Props values v. Injected Dependencies¶

Dependency injection is a technique for making code less coupled and more testable. In short, it’s better for classes/structs to accept their dependencies when they’re created instead of hard-coding them. Workflows typically have dependencies like specific Workers they need to perform some tasks, child workflows to delegate rendering to, or helpers for things like network requests, formatting and logging.

Swift¶

A Swift workflow typically receives its dependencies as initializer arguments, just like its input values, and is normally instantiated anew by its parent in each call to the parent’s render method. The factory pattern can be employed to keep knowledge of children’s implementation details from leaking into their parents.

Kotlin¶

Kotlin workflows make a more formal distinction between dependencies and props, via the PropsT parameter type on the Kotlin Workflow interface. Dependencies (e.g. a network service) are typically provided as constructor parameters, while props values (e.g. a record locator) are provided by the parent as an argument to the RenderContext.renderChild method. This works seamlessly with DI libraries like Dagger.

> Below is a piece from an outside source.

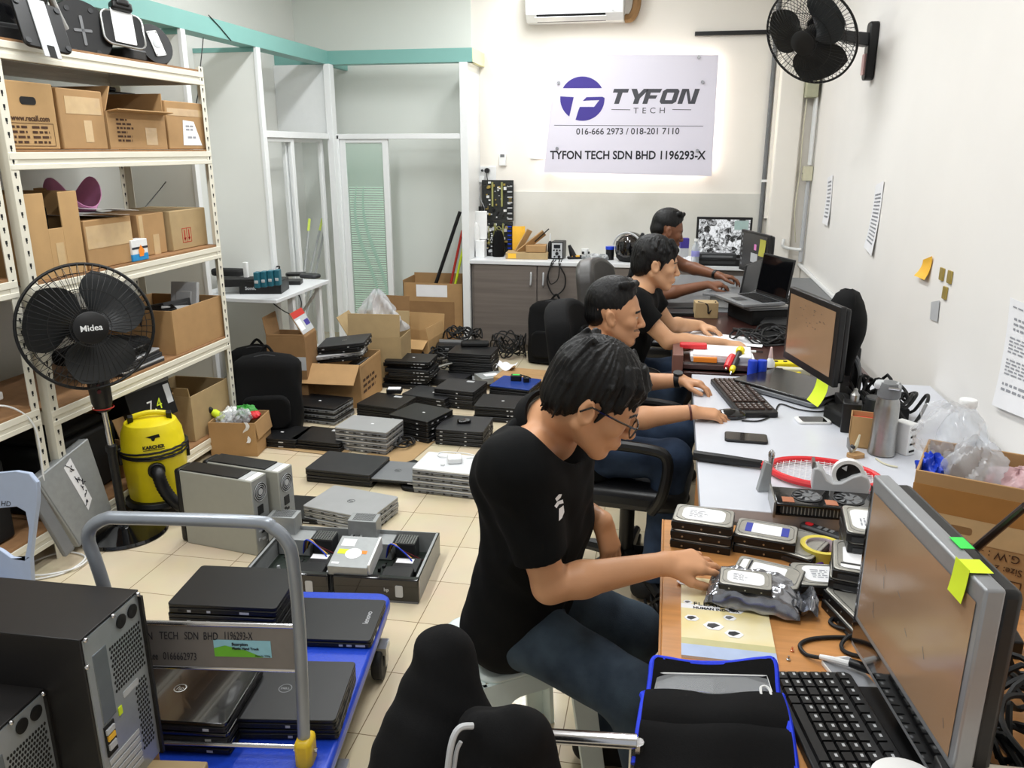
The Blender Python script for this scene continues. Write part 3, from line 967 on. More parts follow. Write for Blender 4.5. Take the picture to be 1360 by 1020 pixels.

The careful reader will note that this is technically storing “state” in the workflow instance – something that is generally discouraged. However, since this “state” is never changed, we can make an exception for this case. If a workflow has properties, they should only be used to store injected dependencies or dependencies derived from injected ones (e.g. Workers created from Observables).

Info

This difference between Swift and Kotlin practices is a side effect of Kotlin’s lack of a parallel to Swift’s Self type. Kotlin has no practical way to provide a method like Swift’s Workflow.workflowDidChange, which accepts a strongly typed reference to the instance from the previous run of a parent’s Render method. Kotlin’s alternative, StatefulWorkflow.onPropsChanged, requires the extra PropsT type parameter.